A partir disso, o público acompanha as desventuras de Kroc para vender a marca de McDonald’s. É indubitável a fé que ele põe no negócio. Sua energia é inesgotável e o visionário se torna um grande fiscal da qualidade das lojas e produtos. Ray prova hambúrgueres, negocia franquias, lava o estacionamento da loja, fiscaliza obras e recolhe o lixo do chão após o encerramento, enfim, seu engajamento é infinitamente superior ao dos irmãos, que mesmo convencidos pela propagação, preferem restringir sua atuação àquela que foi a primeira loja da rede e acompanham a distância o progresso das negociações.

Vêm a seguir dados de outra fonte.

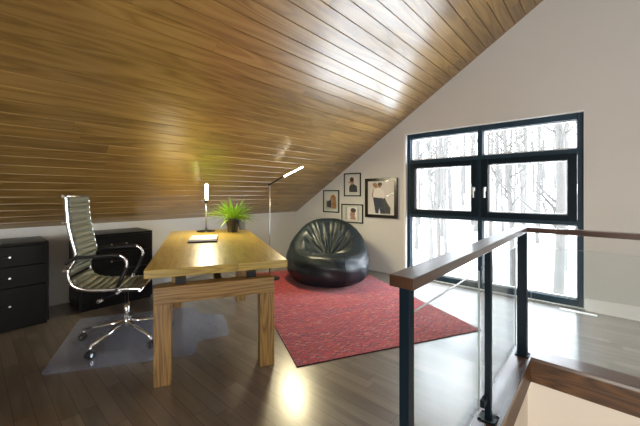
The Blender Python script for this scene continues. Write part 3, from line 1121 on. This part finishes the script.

A medida que a ideia se torna uma cadeia crescente de lojas, Ray passa a se insubordinar aos fundadores e se anuncia perante interessados como o criador do negócio. O filme registra de forma interessante como, ao mesmo tempo, a mesma pessoa consegue atrair a admiração e a repulsa da plateia por suas práticas pouco ortodoxas. Kroc ama mais o McDonald’s do que seus inventores e ambiciona para o empreendimento coisas que nunca passariam pela mente dos irmãos. Para tanto, está disposto a sacrificar tudo e todos em nome do sucesso da franquia.
‘Fome de Poder’ é um filme sobre apropriação. Ray Kroc é nas telas um polvo que suavemente vai ser enrolando no McDonald’s até sufocar a história escrita antes de os caminhos dos irmãos se cruzarem com o dele. Da receita do sanduíche aos arcos dourados, nada veio dele, mas foi através dele que se tornou mundialmente conhecido.
A trama consegue ser o tipo de filme que deixa o público se questionando sobre o que faria na pele do protagonista. Para os amantes da audácia, é um prato cheio de lições e sacadas geniais (atenção especial para Harry Sonneborn, interpretado por B.J. Novak). Para os que preferem dormir com a consciência tranquila, a película tem o poder de balançar o senso crítico. No fim das contas, ninguém sai imune do poder emanado pela história. O filme é uma parada obrigatória para os profissionais do ramo dos negócios. Ao espectador, resta a questão: quão grande é a sua fome?
P.S.: O Desing Culture informa o filme em comento pode gerar na pessoa um desejo irresistível de se dirigir ao McDonald’s mais próximo do cinema.